NEWS: Guardian tries tactic to halt Greer libel trial

The forthcoming High Court legal battle between lobbyist Ian Greer and the Guardian over the cash for questions affair may still founder on the issue of Parliamentary privilege.

The forthcoming High Court legal battle between lobbyist Ian Greer and

the Guardian over the cash for questions affair may still founder on the

issue of Parliamentary privilege.



The four-week trial, involving Ian Greer, his firm Ian Greer Associates

and ex-corporate affairs minister Neil Hamilton, in a joint action,

against the Guardian, journalist David Hencke and the newspaper’s

editorial director Peter Preston, is due to kick off on 1 October.

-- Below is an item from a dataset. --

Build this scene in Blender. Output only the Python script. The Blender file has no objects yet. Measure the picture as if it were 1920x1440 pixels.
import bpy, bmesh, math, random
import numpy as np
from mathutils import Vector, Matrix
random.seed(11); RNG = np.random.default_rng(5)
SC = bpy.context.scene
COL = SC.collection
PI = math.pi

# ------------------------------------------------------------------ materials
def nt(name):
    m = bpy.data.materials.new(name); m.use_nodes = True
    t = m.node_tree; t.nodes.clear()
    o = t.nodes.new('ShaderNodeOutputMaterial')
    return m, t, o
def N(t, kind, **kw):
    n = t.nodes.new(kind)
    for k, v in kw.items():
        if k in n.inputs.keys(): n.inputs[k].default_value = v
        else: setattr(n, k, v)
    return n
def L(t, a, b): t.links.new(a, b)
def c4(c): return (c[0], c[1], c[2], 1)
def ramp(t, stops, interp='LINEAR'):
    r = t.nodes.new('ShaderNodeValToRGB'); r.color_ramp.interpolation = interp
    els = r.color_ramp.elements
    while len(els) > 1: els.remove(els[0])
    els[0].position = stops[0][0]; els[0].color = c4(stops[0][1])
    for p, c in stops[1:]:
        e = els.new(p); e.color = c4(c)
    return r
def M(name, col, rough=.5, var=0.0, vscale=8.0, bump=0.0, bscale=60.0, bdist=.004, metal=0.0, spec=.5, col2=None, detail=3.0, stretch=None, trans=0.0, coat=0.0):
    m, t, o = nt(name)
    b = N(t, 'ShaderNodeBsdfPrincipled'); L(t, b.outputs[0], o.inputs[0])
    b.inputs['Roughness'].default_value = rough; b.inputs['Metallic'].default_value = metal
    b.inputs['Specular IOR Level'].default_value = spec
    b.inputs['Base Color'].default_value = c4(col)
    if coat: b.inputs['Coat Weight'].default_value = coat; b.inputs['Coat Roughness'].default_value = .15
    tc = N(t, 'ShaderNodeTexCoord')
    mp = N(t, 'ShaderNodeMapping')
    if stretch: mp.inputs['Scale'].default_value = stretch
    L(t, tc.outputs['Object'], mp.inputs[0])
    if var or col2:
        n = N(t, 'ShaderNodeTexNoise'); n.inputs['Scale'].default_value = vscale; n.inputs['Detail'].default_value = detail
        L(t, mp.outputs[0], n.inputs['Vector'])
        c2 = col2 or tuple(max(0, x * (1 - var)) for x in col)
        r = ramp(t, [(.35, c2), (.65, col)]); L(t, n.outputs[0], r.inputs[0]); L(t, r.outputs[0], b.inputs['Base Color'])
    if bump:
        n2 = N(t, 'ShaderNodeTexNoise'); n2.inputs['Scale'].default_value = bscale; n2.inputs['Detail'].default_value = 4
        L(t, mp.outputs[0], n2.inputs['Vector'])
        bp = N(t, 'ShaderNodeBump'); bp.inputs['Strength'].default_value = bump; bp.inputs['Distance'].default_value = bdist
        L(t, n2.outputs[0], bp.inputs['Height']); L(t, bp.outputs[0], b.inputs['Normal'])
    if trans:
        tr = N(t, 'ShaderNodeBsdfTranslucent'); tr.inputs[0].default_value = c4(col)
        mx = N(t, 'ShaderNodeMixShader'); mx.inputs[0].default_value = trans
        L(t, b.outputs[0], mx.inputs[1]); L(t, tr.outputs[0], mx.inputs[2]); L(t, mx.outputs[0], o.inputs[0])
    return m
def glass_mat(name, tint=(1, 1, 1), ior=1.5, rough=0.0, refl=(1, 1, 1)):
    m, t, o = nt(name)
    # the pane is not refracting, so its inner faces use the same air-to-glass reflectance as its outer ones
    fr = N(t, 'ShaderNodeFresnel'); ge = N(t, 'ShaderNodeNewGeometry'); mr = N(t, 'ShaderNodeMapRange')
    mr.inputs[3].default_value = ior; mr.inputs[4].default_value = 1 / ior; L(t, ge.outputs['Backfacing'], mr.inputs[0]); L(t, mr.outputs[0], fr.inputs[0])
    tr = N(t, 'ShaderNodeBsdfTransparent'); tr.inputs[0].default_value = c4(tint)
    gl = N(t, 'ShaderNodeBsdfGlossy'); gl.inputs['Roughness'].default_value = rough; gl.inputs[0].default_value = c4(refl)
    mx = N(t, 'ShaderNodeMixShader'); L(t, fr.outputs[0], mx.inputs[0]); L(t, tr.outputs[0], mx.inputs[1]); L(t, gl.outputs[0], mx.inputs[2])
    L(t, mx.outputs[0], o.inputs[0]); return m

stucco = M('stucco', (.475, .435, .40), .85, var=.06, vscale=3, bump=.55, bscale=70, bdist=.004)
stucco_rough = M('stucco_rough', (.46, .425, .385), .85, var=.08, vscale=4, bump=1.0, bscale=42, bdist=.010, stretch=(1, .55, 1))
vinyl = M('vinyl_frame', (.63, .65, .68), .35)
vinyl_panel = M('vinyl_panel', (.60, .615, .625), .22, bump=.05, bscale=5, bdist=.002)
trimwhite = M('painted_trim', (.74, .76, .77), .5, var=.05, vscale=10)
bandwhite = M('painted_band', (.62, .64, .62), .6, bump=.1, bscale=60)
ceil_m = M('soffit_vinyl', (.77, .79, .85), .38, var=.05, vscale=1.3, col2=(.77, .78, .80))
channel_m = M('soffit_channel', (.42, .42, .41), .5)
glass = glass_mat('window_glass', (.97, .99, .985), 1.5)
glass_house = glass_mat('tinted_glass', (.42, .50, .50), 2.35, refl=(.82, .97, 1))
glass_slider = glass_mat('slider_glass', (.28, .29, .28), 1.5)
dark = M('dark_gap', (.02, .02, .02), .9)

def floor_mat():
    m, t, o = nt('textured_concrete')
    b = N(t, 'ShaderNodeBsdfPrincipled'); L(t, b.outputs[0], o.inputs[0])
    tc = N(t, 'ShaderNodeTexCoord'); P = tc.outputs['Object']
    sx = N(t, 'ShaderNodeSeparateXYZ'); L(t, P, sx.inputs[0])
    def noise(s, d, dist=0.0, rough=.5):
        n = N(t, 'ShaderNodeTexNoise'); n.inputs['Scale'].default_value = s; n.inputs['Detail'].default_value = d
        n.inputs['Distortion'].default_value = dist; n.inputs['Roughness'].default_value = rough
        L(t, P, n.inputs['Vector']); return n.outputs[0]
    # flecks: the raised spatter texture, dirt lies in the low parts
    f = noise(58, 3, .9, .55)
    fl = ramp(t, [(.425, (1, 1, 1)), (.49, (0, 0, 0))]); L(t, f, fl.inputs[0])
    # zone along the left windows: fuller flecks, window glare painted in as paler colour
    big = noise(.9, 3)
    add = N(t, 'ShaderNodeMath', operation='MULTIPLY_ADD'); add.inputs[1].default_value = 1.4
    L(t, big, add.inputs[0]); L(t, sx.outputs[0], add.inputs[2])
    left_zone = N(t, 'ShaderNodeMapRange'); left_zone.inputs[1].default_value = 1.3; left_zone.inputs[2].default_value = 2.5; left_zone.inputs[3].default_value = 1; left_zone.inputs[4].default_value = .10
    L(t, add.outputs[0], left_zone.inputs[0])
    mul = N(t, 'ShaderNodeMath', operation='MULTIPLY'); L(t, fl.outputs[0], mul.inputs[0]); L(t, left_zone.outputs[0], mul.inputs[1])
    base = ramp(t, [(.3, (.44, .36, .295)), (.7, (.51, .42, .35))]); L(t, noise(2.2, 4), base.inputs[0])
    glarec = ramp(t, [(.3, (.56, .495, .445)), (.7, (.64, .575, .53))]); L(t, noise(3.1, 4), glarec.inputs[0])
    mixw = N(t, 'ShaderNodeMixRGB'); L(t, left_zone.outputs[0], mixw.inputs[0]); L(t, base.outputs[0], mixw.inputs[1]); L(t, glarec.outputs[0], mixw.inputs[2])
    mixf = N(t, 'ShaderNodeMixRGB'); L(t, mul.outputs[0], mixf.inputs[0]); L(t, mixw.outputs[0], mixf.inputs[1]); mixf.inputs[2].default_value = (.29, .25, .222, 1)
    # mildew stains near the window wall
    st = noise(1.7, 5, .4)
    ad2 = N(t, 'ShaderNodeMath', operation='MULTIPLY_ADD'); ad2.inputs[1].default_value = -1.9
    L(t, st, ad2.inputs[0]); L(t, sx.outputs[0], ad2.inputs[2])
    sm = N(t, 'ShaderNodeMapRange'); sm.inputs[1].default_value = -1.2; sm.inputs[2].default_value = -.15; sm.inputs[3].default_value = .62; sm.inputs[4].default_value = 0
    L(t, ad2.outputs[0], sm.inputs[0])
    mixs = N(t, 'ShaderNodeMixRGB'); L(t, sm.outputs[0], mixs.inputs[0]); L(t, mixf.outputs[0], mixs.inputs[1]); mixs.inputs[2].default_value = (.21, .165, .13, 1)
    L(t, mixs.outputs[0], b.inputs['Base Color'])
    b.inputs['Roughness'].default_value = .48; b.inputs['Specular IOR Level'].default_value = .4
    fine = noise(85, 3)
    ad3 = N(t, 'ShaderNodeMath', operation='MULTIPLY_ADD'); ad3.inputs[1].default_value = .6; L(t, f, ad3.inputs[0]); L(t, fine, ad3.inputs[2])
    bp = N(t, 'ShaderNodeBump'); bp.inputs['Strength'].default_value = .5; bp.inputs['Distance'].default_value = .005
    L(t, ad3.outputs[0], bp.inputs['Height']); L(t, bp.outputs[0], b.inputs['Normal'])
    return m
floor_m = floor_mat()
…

The trial follows an October 1994 Guardian article, which alleged that

Hamilton received payment for asking Parliamentary questions in an IGA

campaign, on behalf of Harrods’ owner Mohamed Al-Fayed. Hamilton, MP for

Tatton, resigned from ministerial office over the affair, as the debate

over Tory sleaze reached its height.



An earlier libel action was stayed in July 1995, after it was ruled that

Parliamentary privilege, enshrined in the 1689 Bill of Rights, would

have prevented the Guardian from getting a fair trial. This led to the

inclusion of a clause in this year’s Defamation Act, tabled in the Lords

by Lord Hoffman, which allows MPs to waive Parliamentary privilege in

libel cases.



However, a closed legal session on 16 August, to determine whether the

act should enable the libel action to go ahead, may halt the trial

again.



Lawyers acting for the Guardian look set to argue that, because another

Tory MP cited in the crucial article, Tim Smith, has not waived

Parliamentary privilege - despite admitting receiving cash for

questions, and subsequently resigning as junior Northern Ireland

minister - they will be prevented from putting vital information before

the court.



Greer is seeking special damages from the Guardian of more than pounds 2

million for the harm he claims the allegations have caused IGA’s

business.



Andrew Smith, IGA managing director, said at the time the Defamation

Bill passed its third reading that the firm would pursue the action to

‘the ‘nth’ degree’.



The Greer/Hamilton team is using leading libel firm Peter Carter-Ruck,

while the Guardian is using specialist media lawyers Olswang.